旧姓併記が始まったけど…口座開設や契約の対応進まず 「選択的夫婦別姓で根本解決してほしい」
仕事で使う姓、戸籍姓、前夫の姓…通帳が3種類も
東京都のIT関連会社で働き、選択的夫婦別姓の法制化を求める市民活動にも取り組む井田奈穂さん(44)は普段、仕事で長く使ってきた前夫の姓「井田」を名乗る。戸籍姓は今の夫の「A」だ。従来旧姓が併記できるパスポートにはAと井田を併記している。
住民票やマイナンバーなどへの旧姓併記の制度が始まり、昨年12月、「生来の姓のBで併記したい」と申請。B姓が併記してあるマイナンバーカードを銀行に提示し、副業用にB姓名義の口座を開いた。
別の銀行では、市民活動用に井田姓名義の口座を開設。住民票などへ併記できる旧姓は一つだけのため、穴を開けて使えなくした井田姓の運転免許証と、A姓の免許証で本人確認をした。旧姓名義を断られた銀行もあり、3つの姓の通帳ができた=イラスト参照。
金融機関の多くは「戸籍名のみ」…あまり変わらず
いずれも「自分」名義だが、B姓、井田姓の口座も「申込者」の欄はAとされ、旧姓がそのまま使えるわけではない。「別姓を選べる制度があれば、B姓を変えずに済み、煩雑な使い分けは必要なかった」
内閣府は2017年、全国銀行協会などに、可能な限り円滑に旧姓名義の口座開設に協力するよう要請。ただ同協会によると、顧客管理の問題や本人確認手続きの煩雑さなどから、対応は銀行によって異なる。

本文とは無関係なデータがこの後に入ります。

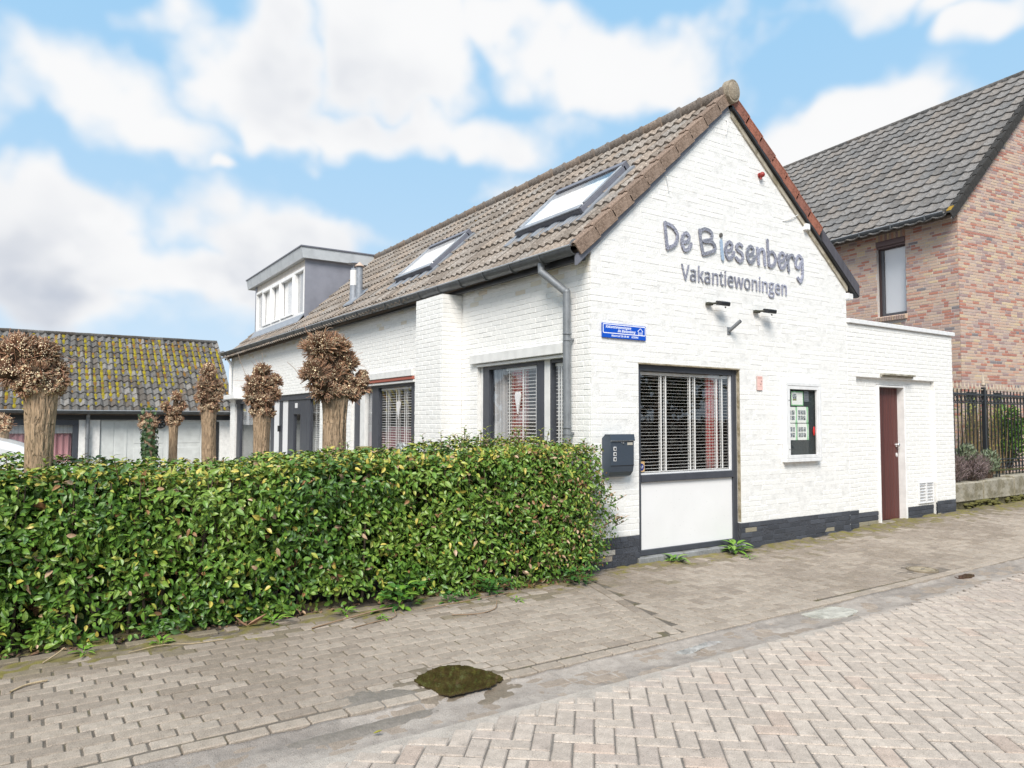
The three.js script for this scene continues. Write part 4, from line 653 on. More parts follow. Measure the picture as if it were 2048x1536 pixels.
{
  const X0 = -9, X1 = 13, Z0 = -0.2, Z1 = 8.5, st = 0.045, nx = Math.round((X1 - X0) / st), nz = Math.round((Z1 - Z0) / st);
  const bed = (x0, x1, z0, z1, fy, fc, parent, name, s = st) => {
    const a = Math.round((x1 - x0) / s), b = Math.round((z1 - z0) / s), P = new Float32Array((a + 1) * (b + 1) * 3), Cc = new Float32Array(P.length), U = new Float32Array((a + 1) * (b + 1) * 2), I = [];
    for (let j = 0; j <= b; j++) for (let i = 0; i <= a; i++) { const k = j * (a + 1) + i, x = lerp(x0, x1, i / a), z = lerp(z0, z1, j / b); P.set([x, fy(x, z), z], k * 3); Cc.set(fc(x, z), k * 3); U.set([x, z], k * 2); if (i < a && j < b) I.push(k, k + a + 1, k + 1, k + 1, k + a + 1, k + a + 2); }
    const g = new THREE.BufferGeometry(); g.setAttribute('position', new THREE.BufferAttribute(P, 3)); g.setAttribute('uv', new THREE.BufferAttribute(U, 2)); g.setAttribute('color', new THREE.BufferAttribute(Cc, 3)); g.setIndex(I); g.computeVertexNormals();
    return raw(name, g, std({ color: 0xffffff, vertexColors: true, map: rep(speck, 1.2), bumpMap: rep(rough, 9), bumpScale: 0.004, roughness: 0.95 }), parent);
  };
  const sandC = (x, z) => { const n = fbm(x * 3, z * 3, 5, 3), m = fbm(x * 9 + 7, z * 9, 8, 3), mo = sst(0.52, 0.66, m); return [lerp(0.26, 0.36, n), lerp(0.225, 0.325, n), lerp(0.19, 0.28, n)].map((q, i) => lerp(q * 0.58, [0.15, 0.135, 0.05][i], mo * 0.6)); };
  // pavement bed: soil and moss creep over the bricks beside hedge and wall
  const creep = (x, z) => { const e = x < 0 ? 0.12 + 0.12 * sst(-2, -0.4, x) : 0.02, d = z - e, n = fbm(x * 5, z * 5, 3, 4); return 0.026 * sst(0.62, 0.0, d + (n - 0.5) * 0.9) * sst(0.36, 0.62, n); };
  bed(X0, X1, Z0, 2.3, (x, z) => gy(x, Math.min(z, zKerb(x) - 0.05)) - 0.0085 + creep(x, z) + (fbm(x * 14, z * 14, 6, 2) - 0.5) * 0.008 - 0.05 * sst(zKerb(x) - 0.02, zKerb(x) + 0.02, z), (x, z) => { const n = fbm(x * 6, z * 6, 12, 4), m = fbm(x * 16 + 3, z * 16, 14, 3), near = creep(x, z) > 0.004, s = sandC(x, z); if (!near) return s; const moss = m > 0.5; return moss ? [0.2 + n * 0.1, 0.18 + n * 0.09, 0.07] : [0.19 + n * 0.14, 0.16 + n * 0.12, 0.115 + n * 0.06]; }, pav.side, 'joint_sand');
  bed(X0, X1, 2.1, 2.75, (x, z) => gy(x, z) + (fbm(x * 7, z * 9, 16, 4) - 0.5) * 0.022 - 0.002 - 0.06 * sst(zEdge(x) + 0.02, zEdge(x) + 0.09, z) - 0.05 * sst(zKerb(x) + 0.0, zKerb(x) - 0.03, z), (x, z) => { const n = fbm(x * 5, z * 8, 18, 4), w = fbm(x * 1.6, z * 4, 19, 3); return [lerp(0.36, 0.54, n), lerp(0.325, 0.5, n), lerp(0.3, 0.465, n)].map((q) => q * (w < 0.42 ? 0.78 : 1)); }, pav.drain, 'grit', 0.03);
  bed(X0, X1, 2.55, Z1, (x, z) => gy(x, z) - 0.0065 + (fbm(x * 14, z * 14, 6, 2) - 0.5) * 0.006 + 0.014 * sst(zEdge(x) + 0.13, zEdge(x) - 0.02, z + (fbm(x * 6, z * 6, 21, 3) - 0.5) * 0.12), (x, z) => { const n = fbm(x * 5, z * 5, 15, 3); return [0.56, 0.52, 0.48].map((q) => q * lerp(0.78, 1.1, n) * (z > zEdge(x) + 0.1 + 0.08 * n ? 0.42 : 1)); }, pav.road, 'joint_sand');

  const PW = 0.1, g4 = [0, 1, 2, 3].map((i) => { const g = cham(0.194, 0.05, 0.0925, 0.006), u = g.attributes.uv; for (let k = 0; k < u.count; k++) u.setXY(k, u.getX(k) + i * 0.23, u.getY(k) + i * 0.41); return g; });
  const h4 = [0, 1, 2, 3].map((i) => { const g = cham(0.0935, 0.05, 0.0925, 0.006), u = g.attributes.uv; for (let k = 0; k < u.count; k++) u.setXY(k, u.getX(k) + i * 0.31, u.getY(k) + i * 0.17); return g; });
  const geos = [...g4, ...h4], sp = rep(speck, 1.15), bm = rep(rough, 7), tone = (l) => l.map((c) => std({ color: C(...c), map: sp, bumpMap: bm, bumpScale: 0.003, roughness: 0.93 }));
  const r = rngOf(404);
  const put = (list, x, z, ang, half, k, sx = 1, up = 0) => { const q = new THREE.Quaternion().setFromEuler(new THREE.Euler((r() - 0.5) * 0.02, ang + (r() - 0.5) * 0.022, (r() - 0.5) * 0.02, 'YXZ')), e = 0.03, p = new THREE.Vector3(x + (r() - 0.5) * 0.003, gy(x, z) - 0.025 + (r() - 0.5) * 0.004 + up, z + (r() - 0.5) * 0.003); const sl = new THREE.Quaternion().setFromUnitVectors(AX.y, new THREE.Vector3(gy(x - e, z) - gy(x + e, z), 2 * e, gy(x, z - e) - gy(x, z + e)).normalize()); list.push({ m: new THREE.Matrix4().compose(p, sl.multiply(q), new THREE.Vector3(sx, 1, 1)), p, size: half ? 0.1 : 0.2, k, g: (half ? 4 : 0) + Math.floor(r() * 4) }); };
  // roadway: diagonal herringbone, phase read off one brick
  const rt = tone([[0.562, 0.501, 0.45], [0.586, 0.522, 0.469], [0.533, 0.473, 0.426], [0.609, 0.545, 0.489], [0.511, 0.45, 0.406], [0.574, 0.481, 0.422], [0.551, 0.486, 0.442]]), road = [];
  const A = [Math.cos(40 * R2), Math.sin(40 * R2)], Bv = [-Math.sin(40 * R2), Math.cos(40 * R2)], O = [-2.089, 3.162];
  const pickR = (x, z) => { const n = fbm(x * 0.9, z * 0.9, 55, 3), q = r(); if (q < 0.05) return 5; const f = n + (q - 0.5) * 0.5; return f > 0.68 ? 3 : f > 0.55 ? 1 : f > 0.45 ? 0 : f > 0.36 ? 6 : f > 0.26 ? 2 : 4; };
  const at = (a, b) => [O[0] + (a * A[0] + b * Bv[0]) * PW, O[1] + (a * A[1] + b * Bv[1]) * PW];
  for (let i = -120; i < 120; i++) for (let j = -120; j < 120; j++) {
    const a = i + 2 * j, b = i - 2 * j;
    for (const [ca, cb2, da, db, ang] of [[a + 1, b + 0.5, 0.5, 0, -40], [a + 2.5, b, 0, 0.5, -130]]) {
      const [x, z] = at(ca, cb2); if (x < -6.2 || x > 11.5 || z < 2.4 || z > 7) continue;
      const h = [at(ca - da, cb2 - db), at(ca + da, cb2 + db)], ok = h.map(([hx, hz]) => hz > zEdge(hx) + 0.055);
      if (ok[0] && ok[1]) put(road, x, z, ang * R2, false, pickR(x, z)); else h.forEach(([hx, hz], n) => { if (ok[n]) put(road, hx, hz, ang * R2, true, r() < 0.5 ? 3 : 1, 0.94); });
    }
  }
  pieces('paver', road, geos, rt, pav.road, 300, 'paver_field');
  // pavement: rows along the hedge, a seam, then a square weave in front of the house
  const pt = tone([[0.383, 0.332, 0.284], [0.407, 0.355, 0.304], [0.36, 0.31, 0.264], [0.442, 0.387, 0.332], [0.337, 0.289, 0.241], [0.301, 0.256, 0.202], [0.284, 0.245, 0.182], [0.471, 0.417, 0.362]]), pl = [];
  const pickP = (x, z) => { const n = fbm(x * 1.1 + 4, z * 1.1, 65, 3), q = r(), edge = sst(0.8, 0.1, z - (x < 0 ? 0.1 : 0) + (fbm(x * 3, z * 3, 66, 3) - 0.5) * 0.8); if (q < edge * 0.75) return r() < 0.4 ? 6 : r() < 0.5 ? 5 : 4; const f = n + (r() - 0.5) * 0.55 + 0.13 * sst(1.2, 2.1, z) + (x > 0.4 ? -0.02 : 0); return f > 0.78 ? 7 : f > 0.62 ? 3 : f > 0.5 ? 1 : f > 0.38 ? 0 : f > 0.27 ? 2 : 4; };
  for (let k = 0; k < 18; k++) { const z = 0.31 + k * 0.1015 + 0.05; if (z > 2.05) break; for (let i = 0; i < 60; i++) { const x = seam(z) - 0.3 - ((k % 2) * 0.5 + i) * 0.2035 + 0.006 * Math.sin(k * 2.3); if (x < -7.2) break; put(pl, x, z + 0.012 * Math.sin(x * 0.9 + 1), (Math.cos(x * 0.9 + 1) * -0.011), false, pickP(x, z)); } put(pl, seam(z) - 0.15, z, 0, true, pickP(0, z), 0.95); if (k % 2) put(pl, seam(z) - 0.253, z, 0, true, pickP(-0.3, z), 1); }
  for (const [du, s] of [[-0.06, 0], [0.045, 0.5]]) for (let i = -1; i < 9; i++) { const z = 0.3 + (i + s) * 0.2035 * Math.cos(18 * R2); if (z < 0.2 || z > 2.0) continue; put(pl, seam(z) + du, z, Math.PI / 2 - 18 * R2, false, pickP(0.2, z)); }
  for (let i = 0; i < 92; i++) { const x = -7 + i * 0.2035; put(pl, x, zKerb(x) - 0.05, 0, false, r() < 0.5 ? 7 : 3, 1, 0.004); }
  for (let i = 0; i < 42; i++) { const x = -7 + i * (i % 3 ? 0.2 : 0.21), z = 0.19 + 0.24 * sst(-1.9, -0.6, x); if (x < -0.75) put(pl, x, z, 0.03, i % 4 === 1, 4 + Math.floor(r() * 3), 1, 0.012); }
  for (let i = -60; i < 90; i++) for (let j = -60; j < 60; j++) {
    const a = i + 2 * j, b = i - 2 * j, o = [-0.5, 0.06];
    for (const [ca, cb2, da, db, ang] of [[a + 1, b + 0.5, 0.5, 0, 0], [a + 2.5, b, 0, 0.5, Math.PI / 2]]) {
      const q = [[ca - da, cb2 - db], [ca + da, cb2 + db]].map(([s, t]) => [o[0] + s * 0.1015, o[1] + t * 0.1015]), x = (q[0][0] + q[1][0]) / 2, z = (q[0][1] + q[1][1]) / 2; if (x > 11.5 || z < -0.3 || z > 2.2 || x < -1.5) continue;
      const ok = q.map(([hx, hz]) => hz > 0.06 && hz < zKerb(hx) - 0.1 && hx > seam(hz) + 0.125);
      if (ok[0] && ok[1]) put(pl, x, z, ang, false, pickP(x, z)); else q.forEach(([hx, hz], n) => { if (ok[n]) put(pl, hx, hz, ang, true, pickP(hx, hz)); });
    }
  }
  pieces('paver', pl, geos, pt, pav.side, 300, 'paver_field');
  const dt = tone([[0.399, 0.34, 0.289], [0.429, 0.368, 0.315], [0.37, 0.316, 0.267]]), dl = [];
  for (let k = 0; k < 4; k++) for (let i = 0; i < 92; i++) { const x = -7 + (i + (k % 2) * 0.5) * 0.2035, z = lerp(zKerb(x) + 0.055, zEdge(x) - 0.05, k / 3); put(dl, x, z, 0, false, Math.floor(r() * 3), 1, -0.003); }
  pieces('paver', dl, geos, dt, pav.drain, 300, 'paver_field');
}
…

第二次選択的夫婦別姓訴訟の弁護団は「(金融機関などの)多くは戸籍名のみの対応で、旧姓併記の制度開始前とあまり変わっていない」と指摘。弁護団の調べでは、旧姓併記のマイナンバーなどを提示しても、クレジットカードや携帯電話の契約、納税手続きなどの多くは戸籍名のみの対応にとどまる。
総務省はシステム改修に194億円 巨額税金に疑問
総務省の担当者は「旧姓が公的に証明されてもサービスに組み込むかは各企業の裁量」と説明。旧姓で働く女性からは「企業や行政の対応はほとんど変わらず、旧姓と戸籍名との使い分けによる煩雑さは解消されていない」との声もある。
一方、同省はこれまで、旧姓併記にかかる住民基本台帳ネットワークのシステム改修費に194億円を投じ、各自治体などに支出。井田さんは「国の補助で足りず、自前の予算を組む自治体もある。選択的夫婦別姓を法制化していれば、これほど巨額の税金は使わずに済んだ」と話す。
選択的夫婦別姓の法制化を求め訴訟を起こしたソフトウエア開発会社「サイボウズ」の青野慶久社長は「旧姓併記は、婚姻というプライバシーを意に反して明かさないといけない点でも問題だ」と批判している。
旧姓併記とは
旧姓による本人確認や各種手続きをしやすくすることで女性活躍を推進しようと住民基本台帳法施行令などを改正。昨年11月から住民票やマイナンバーカードで、12月からは運転免許証でも可能に。希望者は居住する市区町村に、旧姓が記された戸籍謄本などを示して請求する。過去に戸籍に記載されたものの中から一つを選び、住民票では氏名と別の欄に、マイナンバーでは戸籍姓と名の間に記される。